The 30-by-22-inch vignette "Three Women Talking" is a vertical composition splashed with purple, indigo and ruddy orange. The scene is simple, just three African women in flowing clothes chatting together. But Linder's chromatic harmonies are complex, possessing incremental shifts of hue. An acidic light green acts as the foundation for her fiery complementary colors.

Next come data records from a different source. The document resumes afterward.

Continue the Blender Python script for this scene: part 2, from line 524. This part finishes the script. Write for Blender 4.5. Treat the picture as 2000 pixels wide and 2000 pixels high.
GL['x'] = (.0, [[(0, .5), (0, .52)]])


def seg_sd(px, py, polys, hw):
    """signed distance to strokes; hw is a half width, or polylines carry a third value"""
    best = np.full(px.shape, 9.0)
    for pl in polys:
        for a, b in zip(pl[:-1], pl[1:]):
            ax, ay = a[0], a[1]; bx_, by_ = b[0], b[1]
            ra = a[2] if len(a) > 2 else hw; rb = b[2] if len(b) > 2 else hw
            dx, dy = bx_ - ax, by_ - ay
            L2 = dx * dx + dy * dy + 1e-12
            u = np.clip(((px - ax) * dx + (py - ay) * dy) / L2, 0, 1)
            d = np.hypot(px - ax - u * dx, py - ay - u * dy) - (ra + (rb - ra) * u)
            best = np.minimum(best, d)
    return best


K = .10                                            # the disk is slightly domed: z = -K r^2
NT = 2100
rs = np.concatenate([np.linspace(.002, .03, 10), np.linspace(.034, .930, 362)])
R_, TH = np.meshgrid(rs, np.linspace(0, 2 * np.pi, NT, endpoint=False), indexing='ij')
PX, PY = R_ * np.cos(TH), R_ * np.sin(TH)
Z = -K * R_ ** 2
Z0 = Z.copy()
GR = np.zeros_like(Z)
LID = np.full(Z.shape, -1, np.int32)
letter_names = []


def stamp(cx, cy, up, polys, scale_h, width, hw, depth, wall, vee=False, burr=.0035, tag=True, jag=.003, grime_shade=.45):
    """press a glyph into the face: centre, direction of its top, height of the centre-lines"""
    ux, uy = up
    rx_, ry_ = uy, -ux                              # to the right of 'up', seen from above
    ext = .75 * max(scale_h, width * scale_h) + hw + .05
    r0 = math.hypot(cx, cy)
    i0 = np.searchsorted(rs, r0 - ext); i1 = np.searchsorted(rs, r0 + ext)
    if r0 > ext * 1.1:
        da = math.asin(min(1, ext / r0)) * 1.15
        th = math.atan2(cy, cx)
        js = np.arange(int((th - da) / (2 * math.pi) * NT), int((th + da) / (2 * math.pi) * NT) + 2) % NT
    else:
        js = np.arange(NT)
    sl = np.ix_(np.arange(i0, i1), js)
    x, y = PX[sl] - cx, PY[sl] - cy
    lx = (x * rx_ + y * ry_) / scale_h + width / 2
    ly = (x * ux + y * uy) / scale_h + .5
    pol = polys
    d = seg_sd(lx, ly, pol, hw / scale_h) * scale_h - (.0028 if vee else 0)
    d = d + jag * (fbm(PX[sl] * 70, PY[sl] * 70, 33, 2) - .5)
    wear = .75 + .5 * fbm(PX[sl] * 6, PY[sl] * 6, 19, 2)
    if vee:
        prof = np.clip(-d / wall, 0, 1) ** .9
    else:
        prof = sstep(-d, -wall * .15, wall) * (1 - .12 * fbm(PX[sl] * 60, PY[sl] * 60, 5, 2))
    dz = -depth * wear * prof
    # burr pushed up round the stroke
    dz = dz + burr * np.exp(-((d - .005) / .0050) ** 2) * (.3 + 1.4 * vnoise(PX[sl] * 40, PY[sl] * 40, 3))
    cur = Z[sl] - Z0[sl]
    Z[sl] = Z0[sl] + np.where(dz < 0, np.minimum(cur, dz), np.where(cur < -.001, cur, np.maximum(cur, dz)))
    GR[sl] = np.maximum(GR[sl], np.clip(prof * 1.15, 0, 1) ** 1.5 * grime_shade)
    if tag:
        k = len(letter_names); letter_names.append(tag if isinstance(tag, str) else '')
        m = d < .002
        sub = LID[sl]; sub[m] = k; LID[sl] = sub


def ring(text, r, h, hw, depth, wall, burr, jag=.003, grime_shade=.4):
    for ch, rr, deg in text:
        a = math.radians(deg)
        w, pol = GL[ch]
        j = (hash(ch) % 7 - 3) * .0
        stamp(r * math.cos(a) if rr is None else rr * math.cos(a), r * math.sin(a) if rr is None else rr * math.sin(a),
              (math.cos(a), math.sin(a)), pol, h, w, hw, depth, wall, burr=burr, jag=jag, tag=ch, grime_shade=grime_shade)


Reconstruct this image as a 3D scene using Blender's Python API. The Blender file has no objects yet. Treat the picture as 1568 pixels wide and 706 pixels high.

Contemporary triptychs descend from traditional European altarpieces, which were like illustrated religious books that stood in front of illiterate congregations. Linder's triptychs open and close in the same manner, inviting a comparison with holiness, and have the scale of traditional altarpieces as well. Her largest is "Luminous Beings," which is 44 by 100 inches when opened and 44 by 30 inches when closed. The closed triptych portrays two boys, ensconced in a flurry of warm colors. Small circles, perhaps symbols of interconnectedness, float through the atmospheric background. A large circle rings the entire rectangular composition. The triptych opens to reveal a cluttered landscape of thin figures and corrugated tin shanties. As in other works here, Linder has extended her scenes around all the edges, covering every inch of the canvasses.

The open 34-by-96-inch triptych "Black Madonna" also describes life in a shantytown, with tin huts stretching from foreground to horizon. Just right of center, a child looks directly at the viewer with -- uncharacteristically for Linder -- a somewhat sad face. Generating pathos, however, isn't her primary concern. True to Linder's artistic mission of encouraging hope and understanding, the closed triptych reveals an aged, smiling woman -- an Earth-goddess sort of image -- with lionesses behind her.

Linder is an exceptional painter, but for her, simply making pretty pictures in this not-always-pretty world isn't enough. She is also an activist with an ambitious agenda: world harmony.